The Momigraine

I mean...I guess it adds up that I would end another full-weekend-on-my-own-with-all-of-these-kids sporting a serious and intense migraine.  What was I thinking?!!  Chalk it up to my lack of planning.  I FELT I needed four kids.  I did not THINK about what 4 kids over 12 years would mean for my time, money and energy for the next...the rest of my life.  I just I knew I was not complete until that last one about COMPLETELY did me in, and, then, I FELT I could NEVER be pregnant again.  Since then, I have started enjoying other first negatives.  NOT having a toddler in the house for the first time in our married lives, for instance.  It is AMAZING the amount of things you can accomplish when you simply do not have a toddler tearing everything apart and continually threatening his own well-being.

But seriously...I know each one of these precious little lives are great blessings, and they did not come without cost on my part.  However, that doesn't mean I don't consider taking one out every now and then, either.  (Easy, people...I didn't say "strongly consider."  I lightly consider and then realize it isn't worth the jail time 😉😂 . Kidding.  Kidding.  I am ONLY kidding.)

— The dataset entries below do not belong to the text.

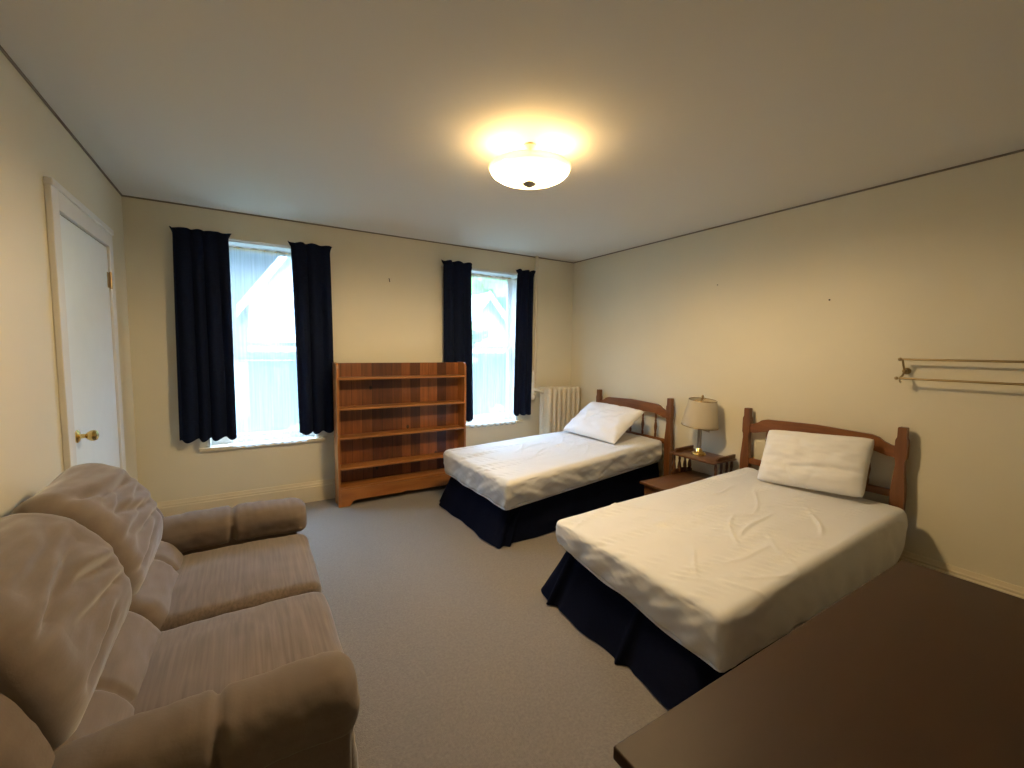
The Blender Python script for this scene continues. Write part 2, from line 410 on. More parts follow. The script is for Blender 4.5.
lathe(b, [(.034, 0), (.034, .004), (.026, .010), (.012, .014), (.011, .034), (.020, .042), (.028, .055), (.029, .066), (.024, .078), (.010, .084)], (XL+.012, ky, kz), 'x', 24)
struct('door_knob', b, 'brass', do, True)
b = B(); box(b, XL+.012, XL+.0165, D1-.035, D1+.005, 1.87, 1.97, .001); tube(b, [(XL+.022, D1+.006, 1.865), (XL+.022, D1+.006, 1.975)], .007); struct('door_hinge', b, 'dull_brass', do)

# ------------------------------------------------------------------ curtains
def drape(name, label, group, xt, xb, y, z0, z1, folds, amp, m, cat, header=0, thick=.004, seed=1, hem=.012, nx=150, nzz=70, low=None):
    """a gathered panel: xt = (left, right) at the rod, xb = (left, right) at the hem"""
    b = B(); G = []
    ph = [random.Random(seed*31+k).uniform(-.5, .5) for k in range(40)]
    top = z1 + header
    for j in range(nzz+1):
        v = j/nzz; row = []
        for i in range(nx+1):
            u = i/nx
            z = top - v*(top-z0)
            f = min(1, max(0, (z1-z)/(z1-z0)))                    # 0 at the rod, 1 at the hem
            e = f**.7
            xl = xt[0]*(1-e)+xb[0]*e; xr = xt[1]*(1-e)+xb[1]*e
            flare = 0
            if header and z > z1:
                q = (z-z1)/header; flare = q*.022
            a = folds*2*pi*u + .55*sin(2*pi*u*1.7+seed) + .35*sin(3*v+seed*2)
            aa = amp*(.35 + .65*min(1, f*4)) if z < z1 else amp*(.35+.8*(z-z1)/max(header, 1e-4))
            k1 = sin(a)*.75 + .25*sin(2*a*.5+ph[int(u*7)]*2)
            yy = y + aa*k1 + .006*nz((u*6, v*4, seed), (1, 1, 1))
            if header: wgt = math.exp(-((z-z1)/.016)**2); yy = yy*(1-wgt) + (y-.013)*wgt
            x = xl-flare + (xr-xl+2*flare)*u + .004*cos(a)
            zz = z
            if v > .97: zz = z + hem*sin(a*1.0+1)*(v-.97)/.03
            if j <= 2 and header: zz = z + .006*nz((u*7, 0, seed), (1, 1, 1))*(3-j)/3 + .004*sin(a+seed)*(3-j)/3
            row.append(b.verts.new((x, yy, zz)))
        G.append(row)
    for j in range(nzz):
        for i in range(nx): b.faces.new((G[j][i], G[j][i+1], G[j+1][i+1], G[j+1][i]))
    if thick:
        bmesh.ops.recalc_face_normals(b, faces=b.faces[:]); bmesh.ops.solidify(b, geom=b.faces[:], thickness=thick)
    o = obj(name, b, m, None, True, sharp=80); tag(o, label, cat, group)
    return o

G1 = 'navy window curtains'
CY = 4.405
drape('curtain', 'wide navy curtain on left side of left window nearest the door', G1, (-.465, -.095), (-.485, -.09), CY, .70, 2.385, 4.0, .024, 'navy', 'curtain', .045, seed=1, hem=.014)
drape('curtain', 'navy curtain on right side of left window, its lower corner behind the bookcase', G1, (.37, .70), (.405, .72), CY, .685, 2.385, 3.2, .024, 'navy', 'curtain', .045, seed=2, hem=.012)
drape('curtain', 'navy curtain on left side of right window, hanging behind the bookcase', G1, (1.83, 2.17), (1.85, 2.215), CY, .68, 2.385, 3.2, .022, 'navy', 'curtain', .055, seed=3)
drape('curtain', 'narrow navy curtain on right side of right window beside the heating pipe', G1, (2.77, 3.0), (2.735, 2.985), CY, .70, 2.385, 2.8, .022, 'navy', 'curtain', .055, seed=4)
G2 = 'sheer white curtains'
drape('sheer_curtain', 'sheer white curtain in the left window with view of white gable', G2, (-.21, .49), (-.125, .475), 4.457, .60, 2.325, 8, .006, 'sheer', 'curtain', .012, 0, seed=5, hem=.004, nx=180)
drape('sheer_curtain', 'sheer white curtain in the right window above the sill near the radiator', G2, (2.12, 2.84), (2.18, 2.81), 4.457, .585, 2.325, 8, .006, 'sheer', 'curtain', .012, 0, seed=6, hem=.006, nx=180)
for (x0, x1, s) in ((-.47, .70, 'left'), (1.83, 3.0, 'right')):
    b = B(); tube(b, [(x0+.02, CY, 2.386), (x1-.02, CY, 2.386)], .007)
    for xx in (x0+.02, x1-.02): tube(b, [(xx, CY, 2.386), (xx, YB, 2.386)], .006)
    tag(obj('curtain_rod', b, 'white'), 'white curtain rod across the top of the %s window, holding navy curtains' % s, 'curtain rod', 'white curtain rods')
    b = B(); xa, xb_ = (x0+.2, x1-.17); tube(b, [(xa, 4.457, 2.329), (xb_, 4.457, 2.329)], .006)
    for xx in (xa, xb_): tube(b, [(xx, 4.457, 2.329), (xx, YB, 2.329)], .005)
    tag(obj('sheer_rod', b, 'brass'), 'thin brass rod carrying the sheer curtain of the %s window' % s, 'curtain rod', 'brass sheer rods')

# ------------------------------------------------------------------ bookcase
bx0, bx1, by0, by1 = .70, 2.005, 4.175, 4.365
bk = thing('bookcase', 'empty knotty pine bookcase standing between the two windows', 'bookcase', ((bx0+bx1)/2, (by0+by1)/2, 0))
tk = .02
side = [(by0+.004, .0), (by0+.004, 1.30), (by0+.012, 1.325), (by0+.03, 1.343), (by0+.055, 1.352), (by1, 1.352), (by1, 0), (by0+.13, 0), (by0+.115, .035), (by0+.09, .035), (by0+.075, 0)]
for x in (bx0, bx1-tk):
    b = B(); prism(b, side, 'x', x, x+tk); obj('side_panel', b, 'pine_v', bk, False)
b = B(); box(b, bx0+tk, bx1-tk, by1-.012, by1, .12, 1.345); obj('back_panel', b, 'planks', bk, False, 'back of dark vertical pine planks with knots')
for z in (1.212, .930, .655, .365, .185):
    b = B(); box(b, bx0+tk, bx1-tk, by0+.006, by1-.012, z-.02, z, .003); obj('shelf', b, 'pine', bk)
pl = [(bx0+tk, .165), (bx0+tk, 0), (bx0+.10, 0), (bx0+.115, .02), (bx0+.13, .045), (bx0+.17, .052)]
pl += [((bx0+bx1)/2-.05, .052), ((bx0+bx1)/2, .064), ((bx0+bx1)/2+.05, .052)]
pl += [(bx1-.17, .052), (bx1-.13, .045), (bx1-.115, .02), (bx1-.10, 0), (bx1-tk, 0), (bx1-tk, .165)]
b = B(); prism(b, pl, 'y', by0, by0+.02); obj('plinth', b, 'pine', bk, False)

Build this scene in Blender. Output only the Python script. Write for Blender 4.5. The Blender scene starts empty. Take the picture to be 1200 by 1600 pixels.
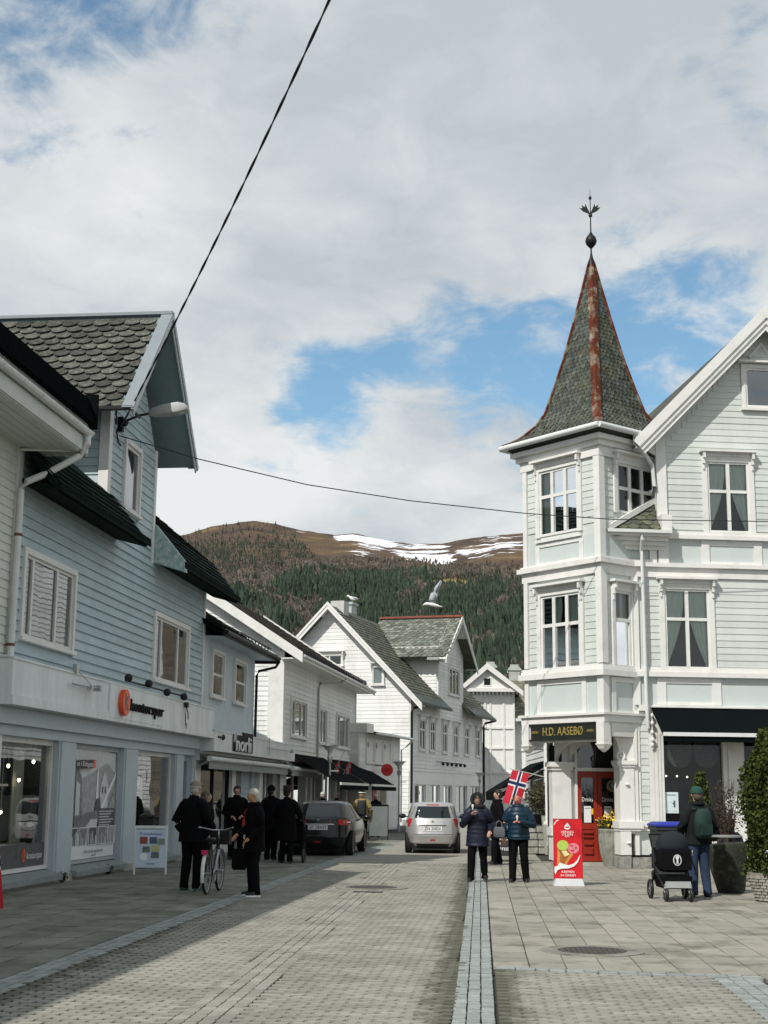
import bpy, bmesh, math, random
import numpy as np
from math import sin, cos, pi, radians, atan, atan2, sqrt
from mathutils import Vector, Matrix
random.seed(7)
scn = bpy.context.scene
COL = scn.collection
# ---------------------------------------------------------------- camera
YAW, PITCH, ROLL = atan(152/2200), atan(440/2200), .0095
F = Vector((-sin(YAW)*cos(PITCH), cos(YAW)*cos(PITCH), sin(PITCH)))
R0 = Vector((cos(YAW), sin(YAW), 0)); U0 = R0.cross(F)
RC = R0*cos(ROLL)+U0*sin(ROLL); UC = U0*cos(ROLL)-R0*sin(ROLL)
cam = bpy.data.objects.new('camera', bpy.data.cameras.new('camera')); COL.objects.link(cam)
m = Matrix((RC, UC, -F)).transposed().to_4x4(); m.translation = (0, 0, 1.68)
cam.matrix_world = m
cam.data.sensor_fit = 'HORIZONTAL'; cam.data.sensor_width = 36; cam.data.lens = 36*2200/1200
cam.data.clip_start = .1; cam.data.clip_end = 9000
scn.camera = cam
# ---------------------------------------------------------------- light, sky, exposure
scn.view_settings.view_transform = 'Standard'; scn.view_settings.look = 'None'
scn.view_settings.gamma = 1; scn.view_settings.use_curve_mapping = False
scn.view_settings.exposure = .03
SUN = Vector((.52, .84, -1.0)).normalized()
sl = bpy.data.lights.new('sun', 'SUN'); sl.energy = 4.0; sl.angle = radians(.55); sl.color = (1, .965, .905)
so = bpy.data.objects.new('sun', sl); COL.objects.link(so); so.location = (0, 0, 60)
so.rotation_euler = SUN.to_track_quat('-Z', 'Y').to_euler()
world = bpy.data.worlds.new('World'); scn.world = world; world.use_nodes = True
wn, wl = world.node_tree.nodes, world.node_tree.links
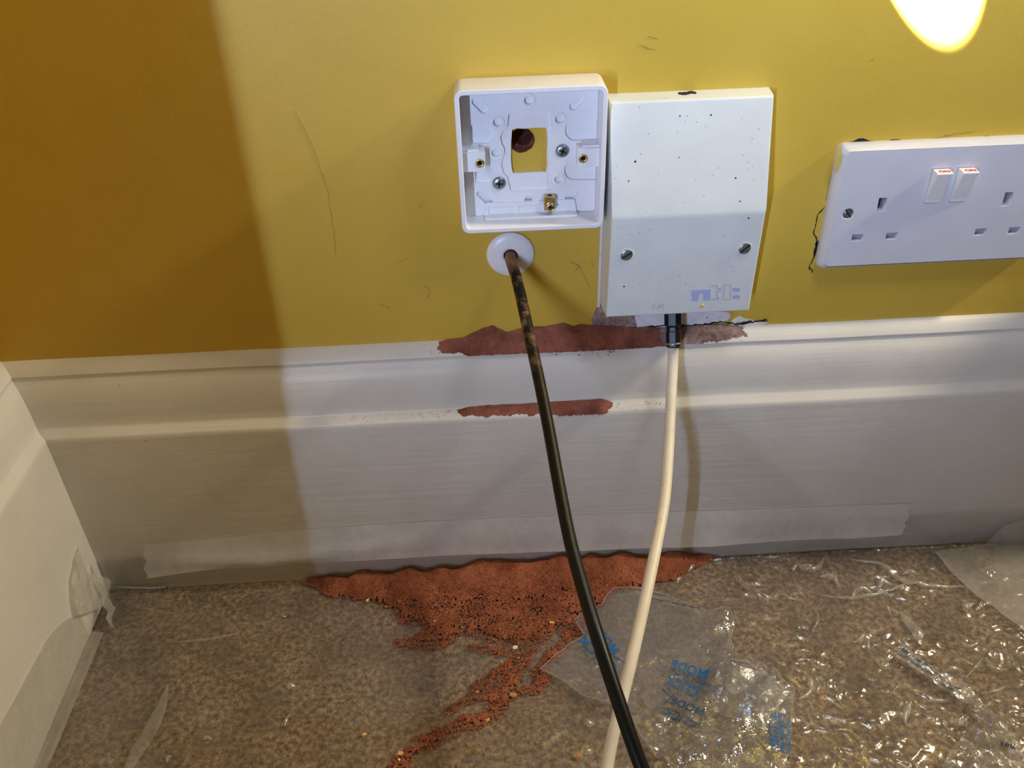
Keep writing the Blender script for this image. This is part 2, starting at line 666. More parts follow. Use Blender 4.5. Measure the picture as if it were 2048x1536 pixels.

I guess I'm feeling a bit snarky tonight.  #firewoman 🔥  (I do have a migraine, after all.)  'Cause it really hasn't been a bad weekend at all.  I had a dinner out with lady friends.  The boys had a sleepover. (Evan apologized that I had to wake up without him beside me.  And I am going to work really hard to recover from that.  😉😂❤) We finally got some rain over here in the new Midwestern Desert!  Even now I am hearing our second round alighting my windows (right after I VERY wisely mowed in between bouts...there is just SOOOO much work to do to maintain all of my projects!  🤦‍♀️).

Parenting, in general, is just exhausting some times.  I mean...I have NEVER missed being a teen-ager since...like BEFORE I was a teenager.  But I have to admit, I've started to feel the pangs of reflection as my own teenagers roll out of bed around 3 or 4 pm...to bring me all of their dirty laundry...and then go back to their rooms to game and video chat all day.  Awesome.  I noticed my feet as I trudged through the mounds of work my princesses lay at them...I could be mistaken, but I swear I noticed they are vaguely starting to resemble pillars of salt!

But before you start to feel all sobby and sorry for me...I should tell you some positives.  More people in the house equates to more help, after all.  Just today I was able to ask Dillon to help his brother get some milk, because I was busy cleaning a nasty toilet...and who wants to stop THAT kind of fun to help a little guy get milk?!

Interlude: What is it about kids and moms and the horrible timing, anyway.  I make the perfect lunch at the perfect time (like NOON!)...no one is hungry, but as soon as I put the food away, walk out of the kitchen, get my hand on that toilet bowl brush, some little bleepity bleep is deathly parched and in DESPERATE need of a drink...STAT!  No patience provided.

Another fact: I could literally be alone in the house ALL DAY long, but if I decide to go to the bathroom or take a shower, SOMEONE, without fail requires my immediate assistance.  9 times out of 10, I start out a peaceful shower and end it po'd and screaming like a madwoman, "I CANNOT HEAR YOU JUST WAIT UNTIL I GET OUT!!" Fun's over, my friend.  Parenting is NOT for the faint of heart.

Interlude concluded.

Of course, I should mention that, rather than decreasing it, having Dillon get the milk actually increased my workload because some "idiot" (his words, not mine), thought it was smart to put the yogurt in front of the milk, so that when Dillon went to get said milk, half the container dumped all over the refrigerator and floor.  So, guess who got to calm down his rage AND clean up the mess.  Yep, your numero uno right here.  Kristen Shanna in the flesh.

But, again...don't listen to me complain.  I have a tendency to exaggerate.  And I have a work trip this week.  I'll go away for a couple of nights and be missing them beyond compare within the first hour.  😉  Such a flighty and fickle little butterfly...these emotions of mine.

Parenting is not for the birds.  LIFE is not for the weak and feeble.  I remain grounded in gratitude and contentment...perhaps with a little bit of sarcasm on top...got to have some small pleasures, right?!

Happy Weekend, my homies!  Let's pray for a joyful weak.  Cheers!